Output from the Nikon D90 was good enough to produce good-looking 20x30 inch prints, and sharp 16x20 inch ones. As noted elsewhere in this review, the D90 rewards RAW shooters with really excellent detail when its NEF files are processed through a good RAW converter. The difference between camera JPEGs and those from RAW isn't as stark as with some cameras we've tested, but the results are well worth the effort if you care about extracting every last bit of information from your images.

High ISO images were better than we'd expected, the D90 clearly has an edge on the D80 in terms of high-ISO noise performance despite the new model's smaller pixels. We'd estimate the noise improvement as being somewhere around a half to two-thirds of a stop at the highest ISO levels (3,200 and 6,400); it's clearly better, but when we compare images shot with the D90 with those shot by the D80 at half the ISO, it seems that there's less than a full stop of difference. It's not far off that mark, though. Oddly, this advantage largely disappears at lower ISO settings, to the point that we think the D80 does better at ISO 1,600. Besides the noise levels themselves though, the D90's images at very high ISOs have quite noticeably improved color over those of the D80. Reducing color saturation is a common tactic used to mask noise, and the D90 does it far less than its predecessor.

The Nikon D90's noise processing at high ISOs varies quite a bit, depending on the setting you're using. With the D80, we liked its "Low" noise reduction setting the best, but with the D90, we found that images shot with the Low setting in some cases looked worse than ones shot using "Off". Our recommendation would be to shoot with the Normal setting for images being used straight from the camera, and use Off if you're going to be post-processing with a third-party noise reduction program. The High setting leaves images very clean, but also pretty soft, with a lot of fine detail gone. As noted, the Low setting was our favorite, it produced surprisingly clean images that still contained loads of fine detail.

Overall, the Nikon D90 does quite well at high ISOs. You could arguably use its ISO 3,200 shots to make 13x19 inch prints suitable for wall display, but they'll look much better as 8x10s. (Surprisingly clean, albeit with some loss of subtle detail. We think most readers would be quite pleased with 8x10s from the D90's ISO 3,200 images.) At ISO 6,400, the D90's images are too noisy to use for 8x10 inch prints, but they look just fine at 5x7 inches.

Color-wise, the Nikon D90 did very well. At its default settings, its colors (particularly reds) are a bit more saturated looking than those of the D80, but we think they'd fall within an acceptable range for most shooters.
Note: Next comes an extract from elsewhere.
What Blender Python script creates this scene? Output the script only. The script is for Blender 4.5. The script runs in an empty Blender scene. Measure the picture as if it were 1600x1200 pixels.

Green and orange shades in particular are also brighter than the D80's somewhat undersaturated handling of those colors, but the overall effect is pretty pleasing. (If you like less-saturated color, just take the saturation adjustment down a notch.) Hue accuracy is also good, better than that of the D80 by a nose. A very good performance overall.

Testing hundreds of digital cameras, we've found that you can only tell just so much about a camera's image quality by viewing its images on-screen. Ultimately, there's no substitute for printing a lot of images and examining them closely. For this reason, we now routinely print sample images from the cameras we test on our Canon Pro9000 studio printer, and on the Canon iP5200 here in the office. (See the Canon PIXMA Pro9000 review for details on that model.)